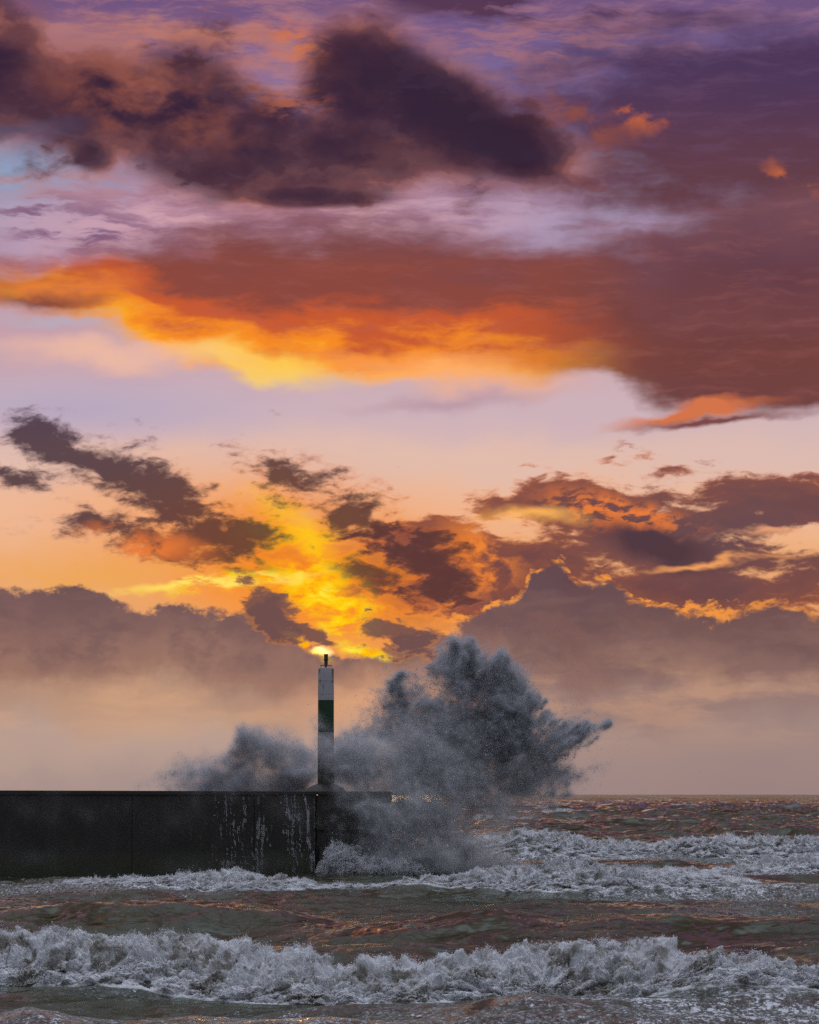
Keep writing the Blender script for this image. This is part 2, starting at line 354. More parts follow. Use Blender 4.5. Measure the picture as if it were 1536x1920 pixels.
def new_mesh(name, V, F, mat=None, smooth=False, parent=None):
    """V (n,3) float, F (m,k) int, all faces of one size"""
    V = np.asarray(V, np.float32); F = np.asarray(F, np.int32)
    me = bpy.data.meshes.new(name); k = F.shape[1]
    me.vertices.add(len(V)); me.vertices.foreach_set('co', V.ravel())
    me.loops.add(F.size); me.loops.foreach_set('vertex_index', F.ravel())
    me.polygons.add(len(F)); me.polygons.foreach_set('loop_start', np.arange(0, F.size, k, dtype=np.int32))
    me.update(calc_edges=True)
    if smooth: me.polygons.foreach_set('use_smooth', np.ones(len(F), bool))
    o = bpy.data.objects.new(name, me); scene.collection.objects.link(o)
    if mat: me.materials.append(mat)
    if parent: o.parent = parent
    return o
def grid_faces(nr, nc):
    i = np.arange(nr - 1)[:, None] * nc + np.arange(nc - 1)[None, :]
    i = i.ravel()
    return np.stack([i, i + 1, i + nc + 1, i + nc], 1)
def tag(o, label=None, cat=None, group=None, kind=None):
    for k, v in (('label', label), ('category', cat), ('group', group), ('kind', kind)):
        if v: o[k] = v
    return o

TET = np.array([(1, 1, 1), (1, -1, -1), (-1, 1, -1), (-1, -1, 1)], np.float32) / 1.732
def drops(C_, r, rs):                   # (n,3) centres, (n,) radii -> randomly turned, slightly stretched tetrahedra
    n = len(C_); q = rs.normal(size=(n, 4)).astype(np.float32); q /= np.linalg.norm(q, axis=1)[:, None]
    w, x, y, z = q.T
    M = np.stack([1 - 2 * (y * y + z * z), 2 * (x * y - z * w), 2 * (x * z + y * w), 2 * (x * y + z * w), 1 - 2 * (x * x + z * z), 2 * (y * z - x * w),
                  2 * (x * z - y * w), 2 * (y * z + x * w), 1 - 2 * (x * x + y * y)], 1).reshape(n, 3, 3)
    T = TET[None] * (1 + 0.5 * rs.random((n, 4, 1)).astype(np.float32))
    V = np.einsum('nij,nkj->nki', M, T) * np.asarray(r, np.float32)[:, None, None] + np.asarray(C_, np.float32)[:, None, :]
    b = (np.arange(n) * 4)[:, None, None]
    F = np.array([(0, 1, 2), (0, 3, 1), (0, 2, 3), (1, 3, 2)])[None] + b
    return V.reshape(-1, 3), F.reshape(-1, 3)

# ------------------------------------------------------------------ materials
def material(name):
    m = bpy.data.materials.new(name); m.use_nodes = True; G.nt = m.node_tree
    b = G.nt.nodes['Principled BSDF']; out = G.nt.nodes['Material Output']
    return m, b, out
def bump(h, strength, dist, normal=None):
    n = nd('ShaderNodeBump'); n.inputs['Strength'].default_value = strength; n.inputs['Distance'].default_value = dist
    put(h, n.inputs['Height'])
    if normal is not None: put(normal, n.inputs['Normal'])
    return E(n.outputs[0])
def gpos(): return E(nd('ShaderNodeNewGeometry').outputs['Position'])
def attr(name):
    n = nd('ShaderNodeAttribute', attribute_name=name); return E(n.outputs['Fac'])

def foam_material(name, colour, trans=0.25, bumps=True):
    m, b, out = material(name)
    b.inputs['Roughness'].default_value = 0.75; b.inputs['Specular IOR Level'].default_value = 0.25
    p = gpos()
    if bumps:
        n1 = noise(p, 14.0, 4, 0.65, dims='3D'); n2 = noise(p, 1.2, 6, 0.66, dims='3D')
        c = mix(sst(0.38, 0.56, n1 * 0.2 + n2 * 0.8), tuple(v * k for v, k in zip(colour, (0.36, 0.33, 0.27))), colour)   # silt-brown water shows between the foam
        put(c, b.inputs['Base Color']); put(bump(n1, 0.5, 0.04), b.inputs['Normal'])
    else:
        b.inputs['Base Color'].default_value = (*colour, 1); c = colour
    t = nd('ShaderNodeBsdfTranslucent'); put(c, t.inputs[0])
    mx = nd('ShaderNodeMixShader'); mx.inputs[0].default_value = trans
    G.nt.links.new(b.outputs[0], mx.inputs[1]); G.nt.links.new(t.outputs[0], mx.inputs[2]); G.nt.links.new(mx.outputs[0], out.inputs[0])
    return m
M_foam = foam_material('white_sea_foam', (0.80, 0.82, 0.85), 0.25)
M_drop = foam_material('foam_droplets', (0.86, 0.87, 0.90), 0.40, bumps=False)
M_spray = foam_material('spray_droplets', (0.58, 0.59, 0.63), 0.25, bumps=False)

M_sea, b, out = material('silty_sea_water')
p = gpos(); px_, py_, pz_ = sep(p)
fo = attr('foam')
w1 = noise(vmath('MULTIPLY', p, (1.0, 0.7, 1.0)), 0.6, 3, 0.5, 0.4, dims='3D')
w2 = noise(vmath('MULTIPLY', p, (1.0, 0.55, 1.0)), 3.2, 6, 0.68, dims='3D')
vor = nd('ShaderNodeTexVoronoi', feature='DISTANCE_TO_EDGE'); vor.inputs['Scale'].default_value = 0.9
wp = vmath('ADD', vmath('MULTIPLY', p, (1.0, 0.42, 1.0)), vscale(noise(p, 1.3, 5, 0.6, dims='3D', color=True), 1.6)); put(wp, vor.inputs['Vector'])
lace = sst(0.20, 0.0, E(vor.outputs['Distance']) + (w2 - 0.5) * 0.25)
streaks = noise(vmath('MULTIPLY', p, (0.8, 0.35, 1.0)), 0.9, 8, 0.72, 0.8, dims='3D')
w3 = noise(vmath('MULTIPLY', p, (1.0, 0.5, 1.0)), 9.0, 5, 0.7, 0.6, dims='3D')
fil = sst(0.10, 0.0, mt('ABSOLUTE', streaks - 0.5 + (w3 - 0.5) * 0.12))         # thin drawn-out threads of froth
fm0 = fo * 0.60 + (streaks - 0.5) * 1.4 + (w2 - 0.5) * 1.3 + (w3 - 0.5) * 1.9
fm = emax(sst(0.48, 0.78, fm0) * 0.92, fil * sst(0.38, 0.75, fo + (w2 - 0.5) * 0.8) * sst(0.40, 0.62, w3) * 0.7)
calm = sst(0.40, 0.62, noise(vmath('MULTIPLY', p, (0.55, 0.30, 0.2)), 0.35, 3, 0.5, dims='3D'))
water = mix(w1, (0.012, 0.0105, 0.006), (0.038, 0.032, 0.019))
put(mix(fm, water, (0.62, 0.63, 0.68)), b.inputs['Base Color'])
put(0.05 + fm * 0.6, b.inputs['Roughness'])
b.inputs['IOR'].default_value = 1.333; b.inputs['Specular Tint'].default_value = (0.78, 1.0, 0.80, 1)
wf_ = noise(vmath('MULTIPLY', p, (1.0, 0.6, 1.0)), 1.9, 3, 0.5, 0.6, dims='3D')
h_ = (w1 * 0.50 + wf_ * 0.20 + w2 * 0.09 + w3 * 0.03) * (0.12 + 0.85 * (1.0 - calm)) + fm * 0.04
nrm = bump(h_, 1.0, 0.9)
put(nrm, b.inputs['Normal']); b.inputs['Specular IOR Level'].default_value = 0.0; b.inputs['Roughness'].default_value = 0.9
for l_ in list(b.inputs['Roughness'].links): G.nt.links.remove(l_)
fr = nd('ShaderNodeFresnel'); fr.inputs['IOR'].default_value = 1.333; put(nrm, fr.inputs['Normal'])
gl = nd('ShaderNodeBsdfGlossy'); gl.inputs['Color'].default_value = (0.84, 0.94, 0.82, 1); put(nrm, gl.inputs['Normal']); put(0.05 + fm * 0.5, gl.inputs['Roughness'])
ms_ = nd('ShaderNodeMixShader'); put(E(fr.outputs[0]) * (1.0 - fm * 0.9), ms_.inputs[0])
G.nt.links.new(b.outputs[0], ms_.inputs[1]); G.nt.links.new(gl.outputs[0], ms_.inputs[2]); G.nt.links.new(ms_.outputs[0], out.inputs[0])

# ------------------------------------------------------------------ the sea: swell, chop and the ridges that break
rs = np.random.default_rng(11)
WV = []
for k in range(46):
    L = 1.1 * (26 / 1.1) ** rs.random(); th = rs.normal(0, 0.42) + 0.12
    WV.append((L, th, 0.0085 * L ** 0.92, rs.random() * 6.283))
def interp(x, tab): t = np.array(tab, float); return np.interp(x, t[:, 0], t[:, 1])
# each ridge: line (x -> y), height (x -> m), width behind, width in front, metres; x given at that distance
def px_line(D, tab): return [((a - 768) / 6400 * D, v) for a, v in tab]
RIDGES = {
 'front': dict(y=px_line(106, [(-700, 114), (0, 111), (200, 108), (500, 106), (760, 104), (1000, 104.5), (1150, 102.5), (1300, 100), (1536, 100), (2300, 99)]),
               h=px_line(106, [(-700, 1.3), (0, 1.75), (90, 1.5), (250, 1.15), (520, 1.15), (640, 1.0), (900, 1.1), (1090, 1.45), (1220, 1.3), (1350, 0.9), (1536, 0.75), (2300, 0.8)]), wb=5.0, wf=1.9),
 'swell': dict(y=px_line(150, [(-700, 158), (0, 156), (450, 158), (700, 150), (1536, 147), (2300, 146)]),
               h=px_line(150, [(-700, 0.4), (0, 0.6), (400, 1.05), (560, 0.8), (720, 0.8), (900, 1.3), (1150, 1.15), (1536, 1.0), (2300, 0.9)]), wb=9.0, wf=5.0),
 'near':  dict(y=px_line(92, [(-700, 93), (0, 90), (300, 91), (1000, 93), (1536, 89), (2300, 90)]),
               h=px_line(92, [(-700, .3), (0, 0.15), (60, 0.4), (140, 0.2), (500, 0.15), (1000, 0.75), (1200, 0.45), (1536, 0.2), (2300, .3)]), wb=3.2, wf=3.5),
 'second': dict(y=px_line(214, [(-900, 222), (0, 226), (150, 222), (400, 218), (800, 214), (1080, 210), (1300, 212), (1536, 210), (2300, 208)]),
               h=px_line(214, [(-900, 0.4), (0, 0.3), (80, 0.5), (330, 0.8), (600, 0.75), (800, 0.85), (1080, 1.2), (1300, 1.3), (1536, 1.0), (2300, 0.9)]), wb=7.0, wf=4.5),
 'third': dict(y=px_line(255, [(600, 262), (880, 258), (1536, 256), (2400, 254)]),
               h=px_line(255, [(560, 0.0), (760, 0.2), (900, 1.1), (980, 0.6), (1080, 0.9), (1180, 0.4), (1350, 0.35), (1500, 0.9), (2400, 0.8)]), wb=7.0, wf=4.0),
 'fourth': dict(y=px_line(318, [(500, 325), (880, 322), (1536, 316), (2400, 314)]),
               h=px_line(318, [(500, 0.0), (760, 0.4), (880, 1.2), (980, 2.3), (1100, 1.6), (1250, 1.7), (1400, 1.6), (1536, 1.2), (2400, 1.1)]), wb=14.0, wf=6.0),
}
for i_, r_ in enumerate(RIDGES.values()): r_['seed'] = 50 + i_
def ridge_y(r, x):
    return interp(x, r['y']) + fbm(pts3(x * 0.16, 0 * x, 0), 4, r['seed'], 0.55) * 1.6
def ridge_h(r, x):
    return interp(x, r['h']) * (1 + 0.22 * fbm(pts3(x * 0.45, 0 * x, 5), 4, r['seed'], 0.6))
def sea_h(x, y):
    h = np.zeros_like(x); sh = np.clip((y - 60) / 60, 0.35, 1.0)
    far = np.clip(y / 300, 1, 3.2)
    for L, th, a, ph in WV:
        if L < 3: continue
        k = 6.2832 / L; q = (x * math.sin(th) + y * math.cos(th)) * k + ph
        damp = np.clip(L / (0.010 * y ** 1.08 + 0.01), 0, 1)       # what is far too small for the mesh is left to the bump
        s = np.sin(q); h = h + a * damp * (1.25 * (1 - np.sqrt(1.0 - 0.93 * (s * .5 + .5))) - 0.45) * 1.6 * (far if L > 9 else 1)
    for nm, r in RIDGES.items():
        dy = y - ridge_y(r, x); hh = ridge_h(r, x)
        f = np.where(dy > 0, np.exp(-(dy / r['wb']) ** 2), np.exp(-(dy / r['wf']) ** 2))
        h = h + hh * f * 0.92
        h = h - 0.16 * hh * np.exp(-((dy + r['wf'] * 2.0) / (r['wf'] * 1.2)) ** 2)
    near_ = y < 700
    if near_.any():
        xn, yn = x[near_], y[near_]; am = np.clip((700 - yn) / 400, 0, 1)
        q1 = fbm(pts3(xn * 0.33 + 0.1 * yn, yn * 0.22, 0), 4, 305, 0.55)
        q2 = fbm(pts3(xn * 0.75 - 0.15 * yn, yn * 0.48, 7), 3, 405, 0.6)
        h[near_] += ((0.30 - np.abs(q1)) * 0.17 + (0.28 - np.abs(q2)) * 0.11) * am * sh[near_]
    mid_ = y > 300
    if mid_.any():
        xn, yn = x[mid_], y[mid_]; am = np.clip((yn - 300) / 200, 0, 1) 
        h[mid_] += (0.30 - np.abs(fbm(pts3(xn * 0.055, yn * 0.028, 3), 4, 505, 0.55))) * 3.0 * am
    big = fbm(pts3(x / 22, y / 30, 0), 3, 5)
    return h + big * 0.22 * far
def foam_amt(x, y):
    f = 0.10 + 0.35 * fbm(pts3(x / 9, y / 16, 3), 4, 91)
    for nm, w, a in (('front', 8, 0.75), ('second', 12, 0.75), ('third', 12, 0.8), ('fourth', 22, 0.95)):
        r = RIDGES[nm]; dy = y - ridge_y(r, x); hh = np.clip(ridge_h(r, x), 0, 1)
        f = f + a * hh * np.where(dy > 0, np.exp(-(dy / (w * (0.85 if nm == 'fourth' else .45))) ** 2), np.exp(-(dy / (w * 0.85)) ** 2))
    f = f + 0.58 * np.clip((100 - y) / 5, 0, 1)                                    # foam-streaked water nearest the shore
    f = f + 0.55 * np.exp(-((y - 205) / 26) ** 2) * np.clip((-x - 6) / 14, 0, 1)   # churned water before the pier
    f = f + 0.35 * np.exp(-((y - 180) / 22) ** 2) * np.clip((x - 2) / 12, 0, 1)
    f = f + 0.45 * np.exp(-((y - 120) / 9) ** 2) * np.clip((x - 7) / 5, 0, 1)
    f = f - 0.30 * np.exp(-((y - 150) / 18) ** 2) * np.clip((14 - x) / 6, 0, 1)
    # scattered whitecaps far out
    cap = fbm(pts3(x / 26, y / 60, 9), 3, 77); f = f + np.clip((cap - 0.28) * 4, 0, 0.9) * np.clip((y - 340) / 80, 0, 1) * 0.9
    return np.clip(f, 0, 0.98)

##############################

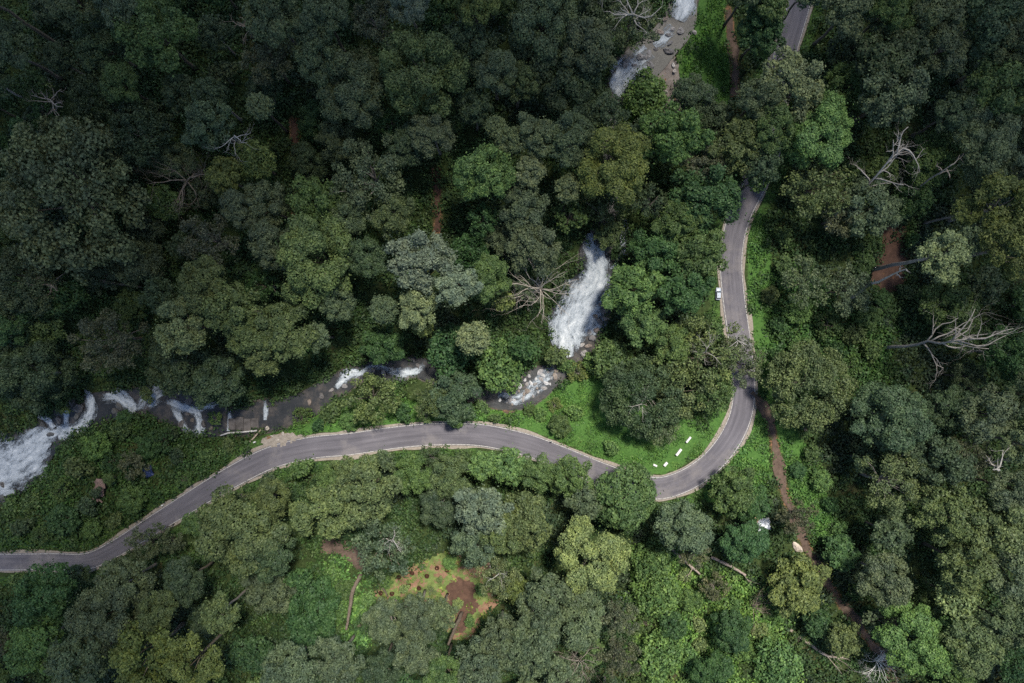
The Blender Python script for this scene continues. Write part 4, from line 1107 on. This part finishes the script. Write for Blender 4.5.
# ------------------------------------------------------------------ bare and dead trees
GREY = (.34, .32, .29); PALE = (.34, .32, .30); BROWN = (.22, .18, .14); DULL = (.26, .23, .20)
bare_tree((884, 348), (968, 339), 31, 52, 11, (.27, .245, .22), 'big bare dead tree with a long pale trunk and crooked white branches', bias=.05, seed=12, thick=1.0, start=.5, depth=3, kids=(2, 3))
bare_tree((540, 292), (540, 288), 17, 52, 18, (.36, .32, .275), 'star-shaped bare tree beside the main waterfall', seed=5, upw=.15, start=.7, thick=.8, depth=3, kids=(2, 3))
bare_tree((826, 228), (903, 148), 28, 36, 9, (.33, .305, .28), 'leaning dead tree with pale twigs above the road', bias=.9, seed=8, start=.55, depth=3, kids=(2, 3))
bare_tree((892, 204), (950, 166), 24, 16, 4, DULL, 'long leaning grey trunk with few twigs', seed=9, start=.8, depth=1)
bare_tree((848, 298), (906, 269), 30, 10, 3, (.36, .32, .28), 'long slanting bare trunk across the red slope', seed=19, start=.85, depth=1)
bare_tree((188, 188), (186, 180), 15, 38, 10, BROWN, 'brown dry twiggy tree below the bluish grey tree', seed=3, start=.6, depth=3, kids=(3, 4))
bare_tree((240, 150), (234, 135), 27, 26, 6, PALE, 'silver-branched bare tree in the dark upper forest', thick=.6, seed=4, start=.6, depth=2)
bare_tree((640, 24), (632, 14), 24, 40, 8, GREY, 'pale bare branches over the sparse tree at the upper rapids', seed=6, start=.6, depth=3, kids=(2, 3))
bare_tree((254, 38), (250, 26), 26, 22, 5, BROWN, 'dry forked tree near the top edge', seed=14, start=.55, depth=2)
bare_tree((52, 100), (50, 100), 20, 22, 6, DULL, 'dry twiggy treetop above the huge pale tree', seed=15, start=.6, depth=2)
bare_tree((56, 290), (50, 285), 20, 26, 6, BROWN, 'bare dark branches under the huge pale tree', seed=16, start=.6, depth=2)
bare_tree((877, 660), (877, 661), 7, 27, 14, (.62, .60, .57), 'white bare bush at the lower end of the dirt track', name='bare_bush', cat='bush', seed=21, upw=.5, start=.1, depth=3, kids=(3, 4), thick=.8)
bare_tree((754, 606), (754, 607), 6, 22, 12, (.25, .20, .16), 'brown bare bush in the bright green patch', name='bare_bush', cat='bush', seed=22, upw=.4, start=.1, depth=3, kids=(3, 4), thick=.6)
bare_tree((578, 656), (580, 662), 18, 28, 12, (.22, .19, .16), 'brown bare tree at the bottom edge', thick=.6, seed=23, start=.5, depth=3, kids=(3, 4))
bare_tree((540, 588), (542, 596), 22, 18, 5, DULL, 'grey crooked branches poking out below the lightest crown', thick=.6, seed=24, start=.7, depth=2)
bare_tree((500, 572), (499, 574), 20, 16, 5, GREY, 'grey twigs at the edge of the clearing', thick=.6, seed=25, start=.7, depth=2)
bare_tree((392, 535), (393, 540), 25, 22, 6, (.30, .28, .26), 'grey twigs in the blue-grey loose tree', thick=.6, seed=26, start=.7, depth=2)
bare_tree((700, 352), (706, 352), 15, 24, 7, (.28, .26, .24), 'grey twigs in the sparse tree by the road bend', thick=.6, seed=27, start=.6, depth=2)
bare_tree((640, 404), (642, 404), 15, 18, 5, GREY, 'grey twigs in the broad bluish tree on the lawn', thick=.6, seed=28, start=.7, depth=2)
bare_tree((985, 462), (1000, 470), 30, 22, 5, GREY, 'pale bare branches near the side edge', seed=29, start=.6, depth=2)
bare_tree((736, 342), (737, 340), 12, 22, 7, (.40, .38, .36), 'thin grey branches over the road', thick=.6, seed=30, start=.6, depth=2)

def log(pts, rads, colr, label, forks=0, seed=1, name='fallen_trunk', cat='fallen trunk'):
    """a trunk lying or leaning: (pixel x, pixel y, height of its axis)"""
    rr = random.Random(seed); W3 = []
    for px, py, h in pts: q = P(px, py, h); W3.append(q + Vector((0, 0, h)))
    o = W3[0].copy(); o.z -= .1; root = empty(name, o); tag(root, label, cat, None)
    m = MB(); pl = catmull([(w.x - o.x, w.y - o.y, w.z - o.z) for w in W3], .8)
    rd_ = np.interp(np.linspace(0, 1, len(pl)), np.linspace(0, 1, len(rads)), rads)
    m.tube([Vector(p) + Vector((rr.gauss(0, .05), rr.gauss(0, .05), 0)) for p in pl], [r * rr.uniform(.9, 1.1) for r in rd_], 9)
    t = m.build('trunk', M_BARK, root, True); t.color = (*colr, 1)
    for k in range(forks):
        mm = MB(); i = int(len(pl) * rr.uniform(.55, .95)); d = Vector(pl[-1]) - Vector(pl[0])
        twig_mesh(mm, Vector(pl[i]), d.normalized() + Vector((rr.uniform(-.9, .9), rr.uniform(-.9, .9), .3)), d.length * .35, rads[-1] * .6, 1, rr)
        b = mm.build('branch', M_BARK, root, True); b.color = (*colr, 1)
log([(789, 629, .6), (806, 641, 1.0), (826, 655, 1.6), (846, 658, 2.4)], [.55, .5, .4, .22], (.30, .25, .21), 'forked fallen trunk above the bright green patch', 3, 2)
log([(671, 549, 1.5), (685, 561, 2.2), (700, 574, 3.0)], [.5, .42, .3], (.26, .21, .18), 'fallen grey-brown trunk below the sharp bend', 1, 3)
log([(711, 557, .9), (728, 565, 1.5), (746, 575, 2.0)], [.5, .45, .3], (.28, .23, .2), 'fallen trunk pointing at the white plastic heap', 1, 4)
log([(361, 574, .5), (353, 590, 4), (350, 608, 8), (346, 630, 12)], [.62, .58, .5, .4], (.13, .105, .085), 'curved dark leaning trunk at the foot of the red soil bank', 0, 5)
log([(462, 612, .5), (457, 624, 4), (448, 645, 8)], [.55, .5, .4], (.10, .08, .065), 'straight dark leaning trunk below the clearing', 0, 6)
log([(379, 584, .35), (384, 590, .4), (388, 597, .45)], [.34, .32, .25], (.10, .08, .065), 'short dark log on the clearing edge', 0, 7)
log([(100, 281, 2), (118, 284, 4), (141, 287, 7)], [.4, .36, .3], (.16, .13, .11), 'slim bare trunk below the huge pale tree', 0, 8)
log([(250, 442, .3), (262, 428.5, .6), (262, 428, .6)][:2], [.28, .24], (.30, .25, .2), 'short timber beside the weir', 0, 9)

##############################

### Exercise prompt
A line counts if it holds the word "bumps". How many lines of the entries count? Give the number only.

### Solution to the problem
4